As a reminder, if you would like to ask a question, please press star one on your telephone keypad. You may press star two if you would like to remove your question from the queue. Our next question comes from the line of Don Fandetti with Wells Fargo. You may proceed with your question.

Don Fandetti (Sell-side Equity Research Analyst)

Amber, can you talk a little bit about gain on sale expectations for the fourth quarter? I know. You know, in the press release, there was some comments about competition, but can you sort of quantify what you're seeing? Q3 just came in a lot better. I know there was some concern last quarter from investors just in terms of the sort of guide. What changed? I mean, obviously, it's good to see conservatism and numbers coming in better, but you know, can you talk about what happened?

Amber Kramer (CFO)

Yeah. It did come in better than we expected in Q3. You know, there were some market fluctuations that were unexpected. We don't provide guidance going forward. We still think that we're gonna get to 2019 levels of around the 380 basis points. You know, starting to see that at the end of Q3 as well, if that provides any direction for you.

Don Fandetti (Sell-side Equity Research Analyst)
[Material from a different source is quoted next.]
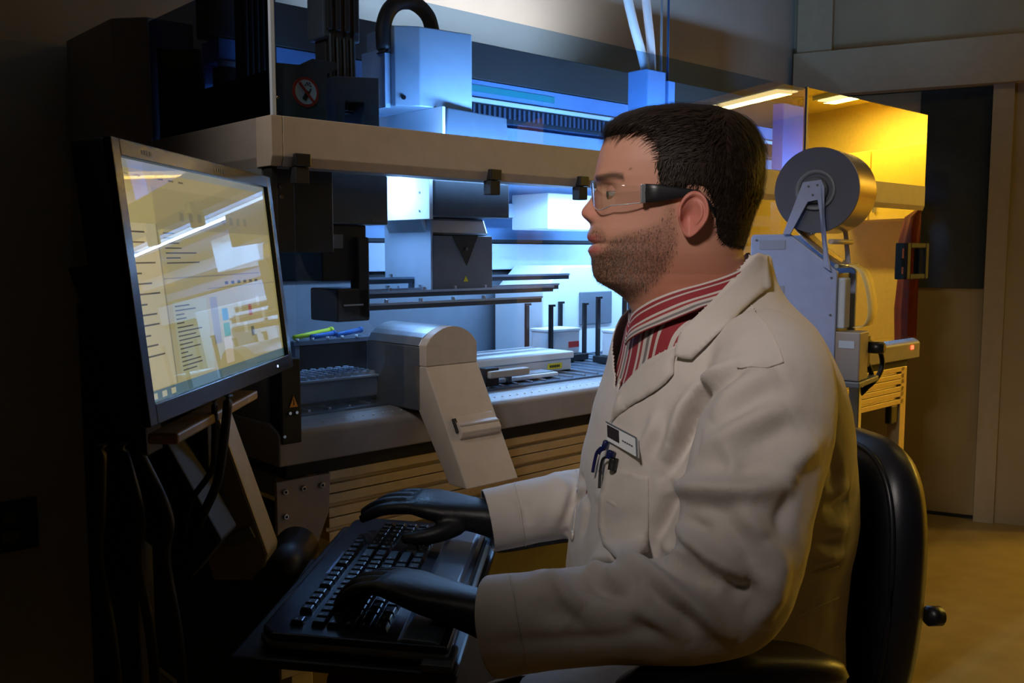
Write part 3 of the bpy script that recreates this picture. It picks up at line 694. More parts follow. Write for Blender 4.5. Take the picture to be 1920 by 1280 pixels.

Okay. What was it that sort of came in so much better in the third quarter? Just trying to better understand how that moves that much. Is it just competitive dynamics?

Amber Kramer (CFO)

Well, rates didn't rise as much as they were expected to. You know, there's just the demand was strong. Didn't seem to push the rates. It didn't seem to push our gain on sale margin down pricing.

Don Fandetti (Sell-side Equity Research Analyst)

Got it. Okay. Well, like I said, I mean, it's great to see the estimates conservative. I was just curious what sort of drove it, but thank you.

Operator (participant)

Our next question comes from the line of Rick Shane with JPMorgan. You may proceed with your question.

Rick Shane (Sell-side Equity Research Analyst)

Hey, guys. I owe you a clarification. I dialed into your $5 billion roughly amortization number, which gets to a 30% CPR. Since I sort of incorrectly walked through that logic on the call, I felt I owed everybody a clearer number.

Mary Ann McGarry (CEO)

Thank you, Rick.

Operator (participant)

At this time, we have reached the end of the question and answer session, and I would like to turn the call back over to Mary Ann for any closing remarks.

Mary Ann McGarry (CEO)

Well, thank you for joining us today, and have a great holiday season. Stay healthy, and we look forward to updating you on our next call. Thank you.

Operator (participant)

This concludes today's conference. You may disconnect your lines at this time. Thank you very much for joining, and have a great day.